_Objective_
Repeat the data verbatim.

_Material provided_

'''

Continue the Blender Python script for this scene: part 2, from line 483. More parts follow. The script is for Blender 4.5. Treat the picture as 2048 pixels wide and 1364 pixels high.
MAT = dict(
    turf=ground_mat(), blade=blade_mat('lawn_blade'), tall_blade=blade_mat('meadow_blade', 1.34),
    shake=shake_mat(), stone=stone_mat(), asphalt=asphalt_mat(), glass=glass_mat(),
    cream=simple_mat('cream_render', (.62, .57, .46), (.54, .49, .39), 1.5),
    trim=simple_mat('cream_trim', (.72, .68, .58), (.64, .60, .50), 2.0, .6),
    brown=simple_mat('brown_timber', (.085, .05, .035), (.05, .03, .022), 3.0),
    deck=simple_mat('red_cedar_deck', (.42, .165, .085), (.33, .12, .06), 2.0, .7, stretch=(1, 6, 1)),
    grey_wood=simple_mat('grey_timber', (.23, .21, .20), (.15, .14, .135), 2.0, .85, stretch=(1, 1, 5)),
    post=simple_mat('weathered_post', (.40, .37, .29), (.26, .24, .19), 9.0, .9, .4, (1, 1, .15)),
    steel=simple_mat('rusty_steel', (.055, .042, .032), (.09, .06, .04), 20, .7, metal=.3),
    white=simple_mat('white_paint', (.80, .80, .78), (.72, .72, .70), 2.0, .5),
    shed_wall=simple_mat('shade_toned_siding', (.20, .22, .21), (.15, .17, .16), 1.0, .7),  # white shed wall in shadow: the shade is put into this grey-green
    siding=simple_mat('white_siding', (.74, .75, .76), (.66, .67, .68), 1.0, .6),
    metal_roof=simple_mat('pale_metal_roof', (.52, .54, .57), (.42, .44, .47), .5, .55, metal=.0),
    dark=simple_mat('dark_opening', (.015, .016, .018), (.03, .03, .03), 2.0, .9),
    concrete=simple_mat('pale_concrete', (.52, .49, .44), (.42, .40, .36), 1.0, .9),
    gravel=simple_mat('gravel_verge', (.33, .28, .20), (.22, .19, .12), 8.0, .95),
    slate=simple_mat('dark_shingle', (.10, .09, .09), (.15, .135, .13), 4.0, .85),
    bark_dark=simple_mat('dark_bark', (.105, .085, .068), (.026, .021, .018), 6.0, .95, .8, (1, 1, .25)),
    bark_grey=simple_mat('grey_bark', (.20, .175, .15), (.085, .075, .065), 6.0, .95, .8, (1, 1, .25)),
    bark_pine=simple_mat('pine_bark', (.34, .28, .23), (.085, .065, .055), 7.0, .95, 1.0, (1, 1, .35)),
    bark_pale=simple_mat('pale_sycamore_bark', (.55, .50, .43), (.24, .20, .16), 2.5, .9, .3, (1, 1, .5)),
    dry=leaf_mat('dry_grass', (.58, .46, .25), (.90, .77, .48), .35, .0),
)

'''

_Output below_
Continue the Blender Python script for this scene: part 2, from line 483. More parts follow. The script is for Blender 4.5. Treat the picture as 2048 pixels wide and 1364 pixels high.
MAT = dict(
    turf=ground_mat(), blade=blade_mat('lawn_blade'), tall_blade=blade_mat('meadow_blade', 1.34),
    shake=shake_mat(), stone=stone_mat(), asphalt=asphalt_mat(), glass=glass_mat(),
    cream=simple_mat('cream_render', (.62, .57, .46), (.54, .49, .39), 1.5),
    trim=simple_mat('cream_trim', (.72, .68, .58), (.64, .60, .50), 2.0, .6),
    brown=simple_mat('brown_timber', (.085, .05, .035), (.05, .03, .022), 3.0),
    deck=simple_mat('red_cedar_deck', (.42, .165, .085), (.33, .12, .06), 2.0, .7, stretch=(1, 6, 1)),
    grey_wood=simple_mat('grey_timber', (.23, .21, .20), (.15, .14, .135), 2.0, .85, stretch=(1, 1, 5)),
    post=simple_mat('weathered_post', (.40, .37, .29), (.26, .24, .19), 9.0, .9, .4, (1, 1, .15)),
    steel=simple_mat('rusty_steel', (.055, .042, .032), (.09, .06, .04), 20, .7, metal=.3),
    white=simple_mat('white_paint', (.80, .80, .78), (.72, .72, .70), 2.0, .5),
    shed_wall=simple_mat('shade_toned_siding', (.20, .22, .21), (.15, .17, .16), 1.0, .7),  # white shed wall in shadow: the shade is put into this grey-green
    siding=simple_mat('white_siding', (.74, .75, .76), (.66, .67, .68), 1.0, .6),
    metal_roof=simple_mat('pale_metal_roof', (.52, .54, .57), (.42, .44, .47), .5, .55, metal=.0),
    dark=simple_mat('dark_opening', (.015, .016, .018), (.03, .03, .03), 2.0, .9),
    concrete=simple_mat('pale_concrete', (.52, .49, .44), (.42, .40, .36), 1.0, .9),
    gravel=simple_mat('gravel_verge', (.33, .28, .20), (.22, .19, .12), 8.0, .95),
    slate=simple_mat('dark_shingle', (.10, .09, .09), (.15, .135, .13), 4.0, .85),
    bark_dark=simple_mat('dark_bark', (.105, .085, .068), (.026, .021, .018), 6.0, .95, .8, (1, 1, .25)),
    bark_grey=simple_mat('grey_bark', (.20, .175, .15), (.085, .075, .065), 6.0, .95, .8, (1, 1, .25)),
    bark_pine=simple_mat('pine_bark', (.34, .28, .23), (.085, .065, .055), 7.0, .95, 1.0, (1, 1, .35)),
    bark_pale=simple_mat('pale_sycamore_bark', (.55, .50, .43), (.24, .20, .16), 2.5, .9, .3, (1, 1, .5)),
    dry=leaf_mat('dry_grass', (.58, .46, .25), (.90, .77, .48), .35, .0),
)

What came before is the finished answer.